Mary Gaitskill. Two Girls Fat and Thin. New York: Simon & Schuster, 1998. P. 81.
At night on Sunday, she would read me books like My Father’s Dragon, Little Witch, and Peter Pan. When she read Peter Pan, I stopped drawing pictures of heaven and began drawing Never-Never land. Never-Never Land was pink and blue and green, it had trees with homes inside them, cubby holes and hiding places, tiny women in gauze robes and flying children with rapiers in their elegant hands. Its very name made me feel a sadness like a big beautiful blanket I could wrap around myself. I tried to believe that Peter Pan might really come one night and fly me away; I was too old to believe this and I knew it, but I forced the bright polka-dotted canopy of this belief over my unhappy knowledge. And I tried to conform the suburban world around me to the world of Victorian London described in the book—which resulted in a jarring sensation each time I was forced to look at my true surroundings.
Rosemarie Skaine. The Cuban Family: Custom and Change in an Era of Hardship. Jefferson, NC: McFarland, 2003. P. 102.
Operation Pedro Pan was conceived when Miami relatives could not support 15 year old Pedro Menendez. A benefactor took Pedro to the Catholic Welfare Bureau (CWB), later renamed Catholic Charities. . . . Mr. James Baker and members of the American Chamber of Commerce of Havana . . . wanted to provide shelter and education for children who did not have relatives or friends in the United States. . . . Over 14,000 young people of Cuba migrated to the United States in the early 1960s as a part of “Operation Pedro Pan.” Some children never saw their families again.
L. T. Stanley. “The Spirit of Pantomime.” Queen, November 13, 1956.
Should you find yourself at Peter Pan this Christmas, the unanimous affirmative to “Do you believe in fairies?” will show you how the children are entering into the spirit of entertainment. . . . It is refreshing to capture for an hour or so o
ur damaged sense of wonder. Of all the comforts that nature can offer, one of the loveliest and most comforting is the unrestrained laughter of children.
The Fugitive. Dir. Andrew Davis, 1993.
COSMO RENFRO: What happened? Where’d he go?
DEPUTY MARSHAL SAMUEL GERARD: The guy did a Peter Pan right off of this dam, right here.
COSMO RENFRO: What?
DEPUTY MARSHAL SAMUEL GERARD: Yeah. BOOM!

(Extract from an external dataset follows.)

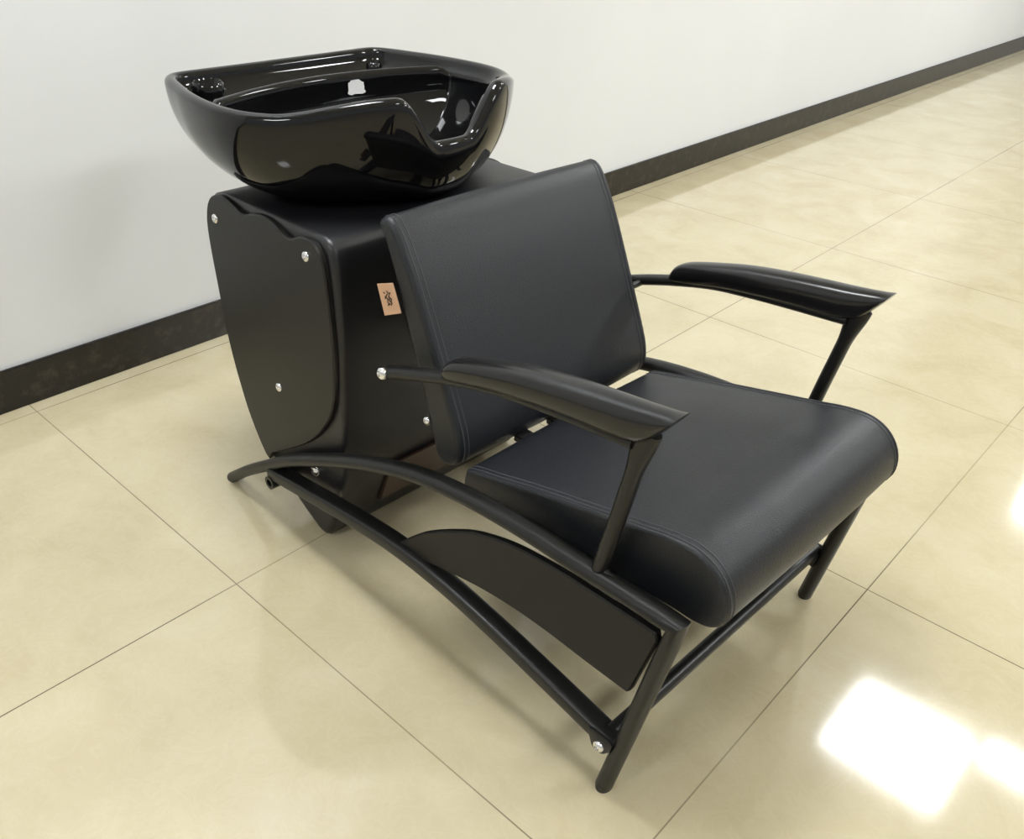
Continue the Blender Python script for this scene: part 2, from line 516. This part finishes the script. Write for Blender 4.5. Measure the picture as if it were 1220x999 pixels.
# leather tag sewn in the rear seam of the backrest
bm = bmesh.new()
tagpoly = [(-.539, .566), (-.504, .579), (-.486, .538), (-.523, .521)]
plate(bm, tagpoly, -.2385, -.2365, .0004)
tag = part('tag', bm, M_tag, back, smooth=False, sharp=None, label='small tan leather tag with dark writing')
# lettering on the tag, running down it
tx = Vector((.035, 0, .013)).normalized(); tz = Vector((.016, 0, -.045)).normalized()
org = Vector((-.5145, -.2388, .5515))
def stroke(bm, pts, r=.0011):
    P = [org + tx * a * .001 + tz * b * .001 for a, b in pts]
    for a, b in zip(P[:-1], P[1:]):
        d = (b - a).normalized(); n_ = d.cross(Vector((0, 1, 0))) * r
        a2, b2 = a - d * r * .6, b + d * r * .6
        vs = [bm.verts.new(v) for v in (a2 + n_, b2 + n_, b2 - n_, a2 - n_)]
        f = bm.faces.new(vs)
bm = bmesh.new()
for st in ([(-7, -9), (-4, -8)], [(1, -11), (6, -7), (9, -8)], [(2, -7), (-3, -3), (-6, 0)], [(-5, -3), (2, 2)], [(6, -6), (3, -2), (9, 1), (7, 5)],
           [(0, 1), (-2, 6), (2, 9)], [(3, 4), (8, 7), (5, 10)], [(-3, 10), (3, 8)], [(3, -3), (5, 3)]):
    stroke(bm, st)
part('lettering', bm, M_ink, back, smooth=False, sharp=None, label='dark lettering on the tan tag')

# ---- upholstered pedestal body
body_c = [(-.972, .596), (-.93, .603), (-.80, .606), (-.66, .608), (-.632, .600), (-.622, .570), (-.617, .45), (-.618, .30), (-.622, .20), (-.634, .14),
          (-.655, .085), (-.690, .004), (-.715, .002), (-.760, .024), (-.824, .062), (-.864, .098), (-.909, .165), (-.938, .245), (-.960, .332),
          (-.972, .42), (-.981, .50), (-.984, .575)]
bp2 = resamp2(rounded(body_c, .018, 4), 140)
bm = bmesh.new(); loft_y(bm, bp2, -.252, .252, .012, 5, crown=0.0, ny=16)
body = part('body', bm, M_body, sharp=60)
for s in (-1, 1):
    pp = [(-.966, .588), (-.93, .604), (-.898, .600), (-.872, .591), (-.855, .589), (-.835, .597), (-.800, .603), (-.77, .599), (-.745, .588), (-.725, .586),
          (-.700, .597), (-.674, .600), (-.655, .594), (-.642, .575), (-.635, .54), (-.628, .47), (-.626, .41), (-.630, .35), (-.642, .305), (-.665, .265),
          (-.70, .225), (-.745, .188), (-.82, .138), (-.845, .122), (-.864, .103), (-.909, .168), (-.940, .247), (-.962, .332), (-.975, .43), (-.983, .50), (-.983, .55)]
    pq = resamp2([(p.x, p.z) for p in catmull([(x, 0, z) for x, z in pp], 4, True)], 150)
    bm = bmesh.new(); plate(bm, pq, s * .262, s * .250, .0025)
    sp_ = part('side_plate', bm, M_plate, body, sharp=35)
    for x, z in ((-.949, .558), (-.681, .571), (-.795, .290)):
        screw((x, s * .262, z), sp_, (0, s, 0), .0085)
    screw((-.712, s * .2525, .149), body, (0, s, 0), .011, 'bolt', .008)
# brown patch at the foot of the front face
bm = bmesh.new()
d0, d1 = Vector((-.6215, 0, .158)), Vector((-.6560, 0, .062))
vs = [(d0.x, -.150, d0.z), (d0.x, .235, d0.z), (d1.x, .235, d1.z), (d1.x, -.150, d1.z)]
fr = [bm.verts.new(v) for v in vs]; bk = [bm.verts.new((v[0] - .02, v[1], v[2] - .006)) for v in vs]
bm.faces.new(fr); bm.faces.new(bk[::-1])
for k in range(4): bm.faces.new((fr[k], bk[k], bk[(k + 1) % 4], fr[(k + 1) % 4]))
part('brown_patch', bm, M_brown, body, smooth=False, sharp=None, label='brown patch at the foot of the body')
# back mounting plates joining backrest and body
for y in (-.04, .06):
    bm = bmesh.new(); box(bm, (-.555, y, .42), (.15, .03, .006), .001); part('back_bracket', bm, M_frame)

# ---- basin
half = [(-1.127, 0.0), (-1.127, .08), (-1.128, .16), (-1.128, .205), (-1.118, .232), (-1.085, .252), (-1.025, .270), (-.970, .284), (-.905, .293), (-.845, .294), (-.795, .282),
        (-.745, .250), (-.700, .205), (-.660, .155), (-.632, .105), (-.617, .05), (-.612, 0.0)]
full = half + [(x, -y) for x, y in half[-2:0:-1]]
outline = [(p.x, p.y) for p in catmull([(x, y, 0) for x, y in full], 8, True)]
NB = 240
outline = resamp2(outline, NB)
def rim_z(x, y):
    z = .765 + .026 * smooth01(-.76, -.63, x)
    if x > -.72:
        k = 1 - smooth01(.034, .112, abs(y))
        z -= .074 * k * smooth01(-.72, -.66, x)
    return z
def notch(x, y):
    return (1 - smooth01(.034, .112, abs(y))) * smooth01(-.72, -.66, x)
bm = bmesh.new()
rings = []
BC = (-.845, 0.0)
def add_ring(f):
    rings.append([bm.verts.new(f(i)) for i in range(NB)])
pts0 = outline
Z0 = .606
TH = .024
# outside, from the base up to the rim
for k in range(15):
    ph = PI / 2 * (1 - k / 15)
    def f(i, ph=ph):
        x, y = pts0[i]
        s0 = .40
        sc = s0 + (1 - s0) * math.cos(ph) ** .62
        w = math.sin(ph) ** 1.05
        zr = rim_z(x, y) - .010
        nn = 1 - .055 * notch(x, y) * (1 - w)
        return (BC[0] + (x - BC[0]) * sc * nn, BC[1] + (y - BC[1]) * sc * nn, zr + (Z0 - zr) * w)
    add_ring(f)
# rounded rim
for k in range(9):
    a = PI * k / 8
    ins = TH / 2 * (1 - math.cos(a)); up = .010 * math.sin(a)
    q = offset2(pts0, ins)
    def f(i, q=q, up=up):
        x, y = q[i]; X, Y = pts0[i]
        nn = 1 - .055 * notch(X, Y)
        return (BC[0] + (x - BC[0]) * nn, BC[1] + (y - BC[1]) * nn, rim_z(X, Y) - .010 + up)
    add_ring(f)
# rear trough, ridge and bowl
inner = offset2(pts0, TH)
inner2 = offset2(pts0, TH + .004)
def clampx(p, d):
    x, y = p
    xr = -.990 + .9 * y * y + d
    return (max(x, xr) if x < xr else x, y * (1 if x > xr else 1))
def wgt(p, d=0):
    return smooth01(0, .085, (-.990 + .9 * p[1] ** 2) - p[0])
TRO = .722
def r_tr(i):          # foot of the rear wall
    x, y = inner2[i]; w = wgt(inner2[i]); X, Y = pts0[i]
    z = rim_z(X, Y) - .016
    nn = 1 - .055 * notch(X, Y)
    return (BC[0] + (x - BC[0]) * nn, y * nn, z + (TRO - z) * w)
add_ring(r_tr)
def ridge_ring(dx, zt, extra):
    def f(i):
        p = inner2[i]; w = wgt(p); X, Y = pts0[i]
        c = clampx(p, dx)
        nn = 1 - .055 * notch(X, Y)
        x = c[0]; y = p[1]
        # draw the side parts slightly inward
        k = 1 - extra
        x2 = BC[0] + (x - BC[0]) * (k if w < 1 else 1)
        x2 = BC[0] + (x - BC[0]) * (1 - extra * (1 - w)); y2 = y * (1 - extra)
        z = rim_z(X, Y) - .016 - extra * .25
        return (BC[0] + (x2 - BC[0]) * nn, y2 * nn, z + (zt - z) * w)
    return f
add_ring(ridge_ring(-.016, TRO, .010))
add_ring(ridge_ring(-.011, .748, .014))
add_ring(ridge_ring(-.006, .754, .018))
add_ring(ridge_ring(.002, .754, .022))
add_ring(ridge_ring(.007, .748, .026))
last = [tuple(v.co) for v in rings[-1]]
FL = .630
IC = (-.815, 0)
for k in range(1, 21):
    t = k / 21
    def f(i, t=t):
        x, y, z = last[i]
        sc = math.cos(t * PI / 2) ** .5
        return (IC[0] + (x - IC[0]) * sc, y * sc, z + (FL - z) * math.sin(t * PI / 2) ** .95)
    add_ring(f)
for r0, r1 in zip(rings[:-1], rings[1:]):
    for k in range(NB): bm.faces.new((r0[k], r0[(k + 1) % NB], r1[(k + 1) % NB], r1[k]))
bm.faces.new(rings[0][::-1]); bm.faces.new(rings[-1])
basin = part('basin', bm, M_ceramic, sharp=None, label='glossy black ceramic shampoo basin with neck cut-out')
# collar between basin and body
bm = bmesh.new()
rr = []
for sc, z in ((.50, .600), (.50, .612), (.46, .622)):
    rr.append([bm.verts.new((BC[0] + (x - BC[0]) * sc, y * sc, z)) for x, y in outline])
for r0, r1 in zip(rr[:-1], rr[1:]):
    for k in range(NB): bm.faces.new((r0[k], r0[(k + 1) % NB], r1[(k + 1) % NB], r1[k]))
bm.faces.new(rr[0][::-1]); bm.faces.new(rr[-1])
part('collar', bm, M_rubber)
# tap hole caps in the rear trough
def ring_cap(x, y, z, R, r, h, name, mat, label=None):
    bm = bmesh.new(); n = 28
    prof = [(R, 0), (R, h * .6), (R - r * .3, h * .9), (R - r, h), (R - 1.7 * r, h * .8), (R - 2.1 * r, h * .45), (R * .3, h * .40), (0.001, h * .46)]
    rgs = [[bm.verts.new((x + a * math.cos(2 * PI * k / n), y + a * math.sin(2 * PI * k / n), z + b)) for k in range(n)] for a, b in prof]
    for r0, r1 in zip(rgs[:-1], rgs[1:]):
        for k in range(n): bm.faces.new((r0[k], r0[(k + 1) % n], r1[(k + 1) % n], r1[k]))
    bm.faces.new(rgs[0][::-1]); bm.faces.new(rgs[-1])
    return part(name, bm, mat, basin, label=label)
ring_cap(-1.043, -.195, TRO - .004, .029, .005, .042, 'tap_hole_cap', M_ceramic, 'round black cap in the rear ledge')
ring_cap(-1.075, .195, TRO - .004, .016, .004, .026, 'hose_hole_cap', M_ceramic)
# irregular white patch on the rear wall of the bowl
from mathutils.bvhtree import BVHTree
bvh = BVHTree.FromPolygons([v.co + OFF for v in basin.data.vertices], [p.vertices[:] for p in basin.data.polygons])
import random
random.seed(4)
cz, cy_ = .728, .072
bm = bmesh.new(); ring = []; n = 26
for k in range(n):
    a = 2 * PI * k / n
    rr_ = 1 + random.uniform(-.16, .12)
    yy = cy_ + .019 * rr_ * math.copysign(abs(math.cos(a)) ** .6, math.cos(a))
    zz = cz + .0125 * rr_ * math.copysign(abs(math.sin(a)) ** .6, math.sin(a))
    hit = bvh.ray_cast(Vector((-.83, yy, zz)), Vector((-1, 0, 0)))
    p = hit[0] if hit[0] else Vector((-.97, yy, zz))
    ring.append(bm.verts.new(p + Vector((.0012, 0, 0))))
hit = bvh.ray_cast(Vector((-.83, cy_, cz)), Vector((-1, 0, 0)))
cv = bm.verts.new((hit[0] if hit[0] else Vector((-.97, cy_, cz))) + Vector((.0016, 0, 0)))
for k in range(n): bm.faces.new((ring[k], ring[(k + 1) % n], cv))
part('white_patch', bm, M_patch, basin, label='irregular white patch')
bm = bmesh.new()
bmesh.ops.create_cone(bm, cap_ends=True, segments=32, radius1=.024, radius2=.020, depth=.004, matrix=Matrix.Translation((-.815, 0, FL + .001)))
part('drain', bm, M_rubber, basin)

# ------------------------------------------------------------------ camera
cam = bpy.data.cameras.new('camera'); co = bpy.data.objects.new('camera', cam); C.objects.link(co)
Rc = [[0.6916108547853042, -0.40374056621769727, 0.5988889552607846],
      [0.7217670950175286, 0.3553858080402267, -0.5939302888332543],
      [0.02695711581565745, 0.8430269762195087, 0.5371953380969468]]
Mw = Matrix(Rc).to_4x4(); Mw.translation = Vector((0.4055919692712633, -0.9880921994377114, 1.0896319981958749))
co.matrix_world = Mw
cam.sensor_fit = 'HORIZONTAL'; cam.sensor_width = 36
cam.lens = 1056.3722663906199 / 1220 * 36
cam.shift_x = (610 - 552.3347486920746) / 1220
cam.shift_y = (506.77706499041034 - 499.5) / 1220
cam.clip_start = .02
bpy.context.scene.camera = co

# ------------------------------------------------------------------ light
w = bpy.data.worlds.new('world'); bpy.context.scene.world = w; w.use_nodes = True
bg = w.node_tree.nodes['Background']
bg.inputs['Color'].default_value = (.945, .975, 1.0, 1); bg.inputs['Strength'].default_value = .50
sc = bpy.context.scene
sc.view_settings.view_transform = 'Standard'
sc.view_settings.look = 'None'
sc.view_settings.exposure = 0.0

Susan Pawick, Flying in Place. New York: Tor Books, 2005. P. 71.
“It sounds scary,” Ginny said, “I don’t remember that one. Mom didn’t read me scary stories.”
“You’re kidding! Peter Pan’s not scary, with Hook and the crocodile and nasty little Tinkerbell trying to get Wendy shot down like a bird?”

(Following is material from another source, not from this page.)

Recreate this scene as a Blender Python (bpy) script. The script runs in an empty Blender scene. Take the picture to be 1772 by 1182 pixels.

Ginny shook her head again. “No. I always knew it would come out all right in the end. Mom told me so the first time she read it to me.”
“She never told me that. Just let me be terrified through the whole thing.”
Douglas E. Winter. Clive Barker: The Dark Fantastic. New York: HarperCollins, 2001. Pp.15–16.
Although Clive adored Joan’s riverbank tales, his first and true love among the books she read to him was Peter Pan. (“It’s the book I want to be buried with,” he once told me.)
Although he was entertained by other classic children’s books, none seemed to connect with him. . . . “Nothing could compare with Peter. Because he was just everything I wanted to be. He could fly. He didn’t belong to anybody. He was his own boy. And as a child I think you want that so much. All children want to be their own person, right? . . . I wanted to open the nursery windows and be gone. And the price Peter pays for that freedom didn’t seem to me to be too bad a price at the age of eight. But I would always cry at the end of the book. I was acutely aware of how sad the book was. And I never quite worked that out.